Things are much more lax around here.  Arya needs to get used to being toted around because her big sister has things that she needs to do and places she needs to get to.

I'm used to being tired.  I know what to expect from a newborn.  I also know that the newborn phase, while exhausting is just one very small piece of the puzzle.  It's over before you have a chance to blink, so instead of hating it and wishing it away, I'm trying my best to enjoy it because I know it's my last time around.  I'm trying to revel in the snuggles and the sweet smell and the soft skin and the tiny sighs.

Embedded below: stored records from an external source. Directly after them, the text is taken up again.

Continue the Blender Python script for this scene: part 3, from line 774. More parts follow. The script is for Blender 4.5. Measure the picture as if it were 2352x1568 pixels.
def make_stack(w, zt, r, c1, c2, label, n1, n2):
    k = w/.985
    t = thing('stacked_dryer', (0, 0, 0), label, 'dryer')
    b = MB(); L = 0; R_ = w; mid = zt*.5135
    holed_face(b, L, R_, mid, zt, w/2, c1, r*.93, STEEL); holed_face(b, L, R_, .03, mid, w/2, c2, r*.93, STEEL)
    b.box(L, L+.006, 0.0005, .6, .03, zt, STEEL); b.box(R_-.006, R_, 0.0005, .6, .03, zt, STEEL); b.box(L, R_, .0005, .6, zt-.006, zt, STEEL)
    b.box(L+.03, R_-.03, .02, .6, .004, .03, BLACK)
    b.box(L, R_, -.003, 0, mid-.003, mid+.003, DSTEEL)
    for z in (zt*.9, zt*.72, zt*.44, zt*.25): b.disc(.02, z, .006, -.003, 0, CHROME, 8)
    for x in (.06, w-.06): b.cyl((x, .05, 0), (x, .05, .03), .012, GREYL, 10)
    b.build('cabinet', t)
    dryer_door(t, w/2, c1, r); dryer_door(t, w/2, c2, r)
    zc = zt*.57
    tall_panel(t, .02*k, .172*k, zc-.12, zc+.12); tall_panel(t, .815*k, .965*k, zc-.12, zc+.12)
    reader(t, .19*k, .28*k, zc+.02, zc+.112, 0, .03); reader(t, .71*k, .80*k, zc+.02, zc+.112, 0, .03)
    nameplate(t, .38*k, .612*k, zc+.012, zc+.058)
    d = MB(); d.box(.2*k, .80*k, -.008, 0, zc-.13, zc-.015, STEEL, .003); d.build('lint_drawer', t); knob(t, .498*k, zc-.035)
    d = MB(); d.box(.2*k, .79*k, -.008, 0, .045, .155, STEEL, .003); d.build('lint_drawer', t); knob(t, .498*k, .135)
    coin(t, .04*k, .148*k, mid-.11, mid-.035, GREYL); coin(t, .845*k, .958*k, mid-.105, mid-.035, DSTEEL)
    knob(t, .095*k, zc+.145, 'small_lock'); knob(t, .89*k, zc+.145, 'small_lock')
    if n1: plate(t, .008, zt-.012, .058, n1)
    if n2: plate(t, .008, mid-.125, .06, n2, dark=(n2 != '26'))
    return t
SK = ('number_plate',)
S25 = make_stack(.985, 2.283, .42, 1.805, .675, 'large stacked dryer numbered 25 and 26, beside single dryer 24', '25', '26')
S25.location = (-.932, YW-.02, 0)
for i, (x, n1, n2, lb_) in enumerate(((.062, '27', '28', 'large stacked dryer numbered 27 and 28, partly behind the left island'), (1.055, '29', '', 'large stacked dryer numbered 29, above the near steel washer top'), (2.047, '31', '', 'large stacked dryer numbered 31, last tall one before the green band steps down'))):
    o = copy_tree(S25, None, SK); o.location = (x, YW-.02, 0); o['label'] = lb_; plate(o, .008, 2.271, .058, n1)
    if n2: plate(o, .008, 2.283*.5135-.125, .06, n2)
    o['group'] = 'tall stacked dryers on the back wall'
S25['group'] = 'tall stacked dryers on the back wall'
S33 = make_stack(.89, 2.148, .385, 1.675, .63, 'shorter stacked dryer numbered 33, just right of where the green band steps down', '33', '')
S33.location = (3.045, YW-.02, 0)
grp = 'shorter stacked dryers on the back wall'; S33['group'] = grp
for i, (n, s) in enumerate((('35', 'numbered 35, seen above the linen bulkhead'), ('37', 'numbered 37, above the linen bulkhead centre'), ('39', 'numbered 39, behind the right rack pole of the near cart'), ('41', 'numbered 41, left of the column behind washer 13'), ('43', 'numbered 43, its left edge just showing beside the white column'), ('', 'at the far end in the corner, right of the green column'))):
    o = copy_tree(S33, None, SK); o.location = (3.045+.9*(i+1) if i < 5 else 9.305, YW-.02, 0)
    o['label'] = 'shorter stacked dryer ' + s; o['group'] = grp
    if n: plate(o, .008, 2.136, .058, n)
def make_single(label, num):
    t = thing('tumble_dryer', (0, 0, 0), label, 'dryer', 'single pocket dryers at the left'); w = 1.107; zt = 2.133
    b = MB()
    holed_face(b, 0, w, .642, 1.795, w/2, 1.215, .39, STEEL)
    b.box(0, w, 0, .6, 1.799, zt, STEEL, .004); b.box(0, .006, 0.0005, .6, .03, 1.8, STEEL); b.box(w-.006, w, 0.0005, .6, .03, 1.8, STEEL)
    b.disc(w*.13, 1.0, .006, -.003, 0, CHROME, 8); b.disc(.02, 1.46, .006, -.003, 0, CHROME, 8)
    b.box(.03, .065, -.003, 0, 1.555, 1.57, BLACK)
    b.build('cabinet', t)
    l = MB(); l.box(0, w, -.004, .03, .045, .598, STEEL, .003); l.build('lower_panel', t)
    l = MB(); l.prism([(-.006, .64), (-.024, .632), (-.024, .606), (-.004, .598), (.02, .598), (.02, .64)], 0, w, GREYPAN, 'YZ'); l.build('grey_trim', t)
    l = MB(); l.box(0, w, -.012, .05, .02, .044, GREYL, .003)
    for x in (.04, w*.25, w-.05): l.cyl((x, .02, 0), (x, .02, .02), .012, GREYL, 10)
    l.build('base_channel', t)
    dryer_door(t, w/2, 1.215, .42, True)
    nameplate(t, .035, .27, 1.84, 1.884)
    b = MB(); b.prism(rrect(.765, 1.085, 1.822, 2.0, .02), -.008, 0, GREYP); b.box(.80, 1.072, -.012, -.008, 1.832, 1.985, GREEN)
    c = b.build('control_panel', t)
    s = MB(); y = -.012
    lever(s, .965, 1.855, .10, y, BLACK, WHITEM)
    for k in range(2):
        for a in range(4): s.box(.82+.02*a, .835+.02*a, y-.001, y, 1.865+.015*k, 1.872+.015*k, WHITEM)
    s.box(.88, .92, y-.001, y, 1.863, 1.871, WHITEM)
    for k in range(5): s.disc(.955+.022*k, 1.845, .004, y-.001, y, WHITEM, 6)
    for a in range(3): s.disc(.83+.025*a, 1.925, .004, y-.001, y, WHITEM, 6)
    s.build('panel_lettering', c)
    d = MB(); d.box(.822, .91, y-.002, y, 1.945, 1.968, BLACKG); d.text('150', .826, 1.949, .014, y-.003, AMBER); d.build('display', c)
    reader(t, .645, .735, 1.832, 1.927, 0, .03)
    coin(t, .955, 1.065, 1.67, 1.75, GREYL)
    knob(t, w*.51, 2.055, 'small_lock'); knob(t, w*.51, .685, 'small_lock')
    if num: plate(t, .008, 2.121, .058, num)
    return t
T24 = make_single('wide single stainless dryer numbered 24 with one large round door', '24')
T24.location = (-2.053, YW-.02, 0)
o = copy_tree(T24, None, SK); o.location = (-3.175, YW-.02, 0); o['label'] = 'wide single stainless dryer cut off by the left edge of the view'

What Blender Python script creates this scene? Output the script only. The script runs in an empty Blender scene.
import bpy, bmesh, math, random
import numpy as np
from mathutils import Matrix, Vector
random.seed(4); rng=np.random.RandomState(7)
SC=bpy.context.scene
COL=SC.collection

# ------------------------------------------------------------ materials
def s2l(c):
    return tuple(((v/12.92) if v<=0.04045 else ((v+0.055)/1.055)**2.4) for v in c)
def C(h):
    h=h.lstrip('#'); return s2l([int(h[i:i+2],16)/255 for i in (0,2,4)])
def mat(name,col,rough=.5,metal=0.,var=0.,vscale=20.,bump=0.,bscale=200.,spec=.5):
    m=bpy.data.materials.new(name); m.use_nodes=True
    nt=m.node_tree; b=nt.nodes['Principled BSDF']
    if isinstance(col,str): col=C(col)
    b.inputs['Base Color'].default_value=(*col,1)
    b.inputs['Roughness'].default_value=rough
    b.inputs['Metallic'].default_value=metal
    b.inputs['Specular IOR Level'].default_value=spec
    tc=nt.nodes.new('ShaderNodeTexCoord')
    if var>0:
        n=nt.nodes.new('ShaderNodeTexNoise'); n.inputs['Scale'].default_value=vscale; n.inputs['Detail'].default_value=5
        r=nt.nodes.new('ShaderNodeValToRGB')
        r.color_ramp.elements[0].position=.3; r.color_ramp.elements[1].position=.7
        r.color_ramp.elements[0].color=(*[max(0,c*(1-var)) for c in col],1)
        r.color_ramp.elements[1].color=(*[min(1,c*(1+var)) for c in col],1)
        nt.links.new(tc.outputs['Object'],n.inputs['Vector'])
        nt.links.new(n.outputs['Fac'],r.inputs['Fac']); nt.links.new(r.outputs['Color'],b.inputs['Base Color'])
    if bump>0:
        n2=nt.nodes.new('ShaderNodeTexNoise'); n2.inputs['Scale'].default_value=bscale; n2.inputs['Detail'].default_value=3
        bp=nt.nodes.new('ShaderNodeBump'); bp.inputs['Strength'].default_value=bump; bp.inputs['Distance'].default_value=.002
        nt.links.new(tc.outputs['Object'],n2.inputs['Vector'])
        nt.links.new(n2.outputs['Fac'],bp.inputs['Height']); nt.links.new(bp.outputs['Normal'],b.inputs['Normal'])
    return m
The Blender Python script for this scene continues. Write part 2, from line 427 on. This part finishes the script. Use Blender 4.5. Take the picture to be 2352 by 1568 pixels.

Time is fleeting and I know how fast it goes.  I know that 4 years ago Isabella was this small and now she's this walking, talking, sassy little kid who I can barely get to slow down long enough for a snuggle.

I can't wait to see how Arya's personality develops and see how her and her sister will interact.  But on the other side I want to just slow things down, to pause it because each day she grows a little bit older, a little bit bigger, a little bit closer to independence, and I'm not quite ready for that yet.

It's almost bizarre to see myself like this.  I was never "that mom" who cried as she packed away newborn clothes or who kept their baby sleeping in their bedroom for months. But now here I am, wishing that this baby phase would just stall out so I can remember all of it.  I've turned into quite the sap.

Monday, June 3, 2013

Getting to Know You

It's been a real kick getting to know little miss Arya Hope.  I know she's only just shy of 3 weeks old and we've barely caught a glimpse of her personality, but this is what I know about her so far.

1.  She's a real pip to try and get down for a nap.  She requires lots of walking and bouncing and shhhh'ing.  It can get a bit tedious, but luckily once she's asleep she's out for a few hours which makes the battle worth it.

2.  She doesn't like sleeping in her basinette, but she loves her rock and play sleeper.  I wish they had it when Isabella was an infant.

3.  She loves the boob and it can instantly soothe her no matter what.  She's nursing like a champ and has already gained almost a pound.

4.  She gives one good long 3 hour nap in the day time with a few other 1-2 hour naps.  At night she can go anywhere from 3-6 hours at a stretch before eating.  Sometimes she goes right back to sleep after eating and sometimes she thinks it's party rock central in my bedroom.

5.  The kid could be a super pooper.  I mean for real, she is just constantly pooping or sharting.

6.  She loves to be held.  She's coming around to the bouncy seat.  She's not too sure about the swing.  She can chill out in a carrier.

7.  She's a barracuda nurser.  That girl can tear me up.

8.  She makes the funniest little faces and I could just nom nom nom on her fat cheeks.

9.  She sleeps through anything.  We took her to Isabella's last day of school picnic and her dress rehearsal for her dance recital and she just slept through the entire th
ing.

10.  She's just the sweetest little thing.  From her dark brown mullet to her teeny tiny tush to her skinny little chicken legs.  I'm so in love with this tiny little girl, even when she's nap fighting me.